We can also keep it really simple and leave all authentication stuff for user to implement.

savorywatt commented 8 years ago

I specifically wrote my own knn, and k means clustering algorthims so I could work with them in a service because golearn had a more data analysis and very static approach to modeling and training. Just feedback about this. At the time (a year ago) it made sense. Things may have changed. It might make sense to think about how the library could be used in a service and have an example of using things in a service. I think a full ML api that adapts and retrains is a little beyond a core libraries scope.

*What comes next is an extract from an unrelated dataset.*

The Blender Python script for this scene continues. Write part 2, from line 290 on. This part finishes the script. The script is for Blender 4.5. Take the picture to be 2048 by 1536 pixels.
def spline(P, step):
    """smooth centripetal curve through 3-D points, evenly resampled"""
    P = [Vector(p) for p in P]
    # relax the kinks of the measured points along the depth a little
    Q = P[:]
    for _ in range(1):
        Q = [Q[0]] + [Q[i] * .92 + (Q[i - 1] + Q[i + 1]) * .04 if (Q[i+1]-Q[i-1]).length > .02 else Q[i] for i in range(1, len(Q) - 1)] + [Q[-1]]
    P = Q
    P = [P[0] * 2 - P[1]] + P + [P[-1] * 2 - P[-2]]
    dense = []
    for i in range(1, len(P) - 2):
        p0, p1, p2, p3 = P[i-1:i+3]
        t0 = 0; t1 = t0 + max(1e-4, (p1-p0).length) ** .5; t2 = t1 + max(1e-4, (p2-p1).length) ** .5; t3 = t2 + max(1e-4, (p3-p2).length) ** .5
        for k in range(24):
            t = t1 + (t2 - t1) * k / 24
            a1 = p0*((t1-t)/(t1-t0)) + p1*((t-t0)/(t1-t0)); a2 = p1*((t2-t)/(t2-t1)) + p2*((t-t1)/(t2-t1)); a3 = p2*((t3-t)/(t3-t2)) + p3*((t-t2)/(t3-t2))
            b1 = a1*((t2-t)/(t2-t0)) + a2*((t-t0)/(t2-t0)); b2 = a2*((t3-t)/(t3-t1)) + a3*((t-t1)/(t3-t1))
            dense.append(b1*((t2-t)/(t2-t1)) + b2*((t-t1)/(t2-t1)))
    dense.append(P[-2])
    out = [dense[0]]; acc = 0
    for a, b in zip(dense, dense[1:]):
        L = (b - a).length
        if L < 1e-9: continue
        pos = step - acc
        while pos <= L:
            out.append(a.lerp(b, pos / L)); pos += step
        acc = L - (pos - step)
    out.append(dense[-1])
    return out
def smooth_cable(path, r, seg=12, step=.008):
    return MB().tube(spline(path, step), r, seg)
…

My 2c On Oct 7, 2015 9:54 AM, "Anzel Lai" notifications@github.com wrote:

+1 perhaps we can create a resources package simply wrapped with an interface of a user defined model to provide instant API endpoints something like:

/api/{resources}/data/ [POST] /api/{resources}/event/ [POST] /api/{resources}/predict/\ [GET] /api/{resources}/report/{method}/ [GET]

We can also keep it really simple and leave all authentication stuff for user to implement.

— Reply to this email directly or view it on GitHub https://github.com/sjwhitworth/golearn/issues/7#issuecomment-146219180.

anzellai commented 8 years ago

@savorywatt I agree with your points and probably it's really time to start a separate repo to implement a full ML api. I also think some database supports would be a good idea.

For everyone else, may I ask who would like to drive this forward? I would like to help (or be part of it) and make this happen.

chrmang commented 3 years ago

This issue is open for more that 6 years now. And it's not about something, that can be fixed in code. Can it be closed?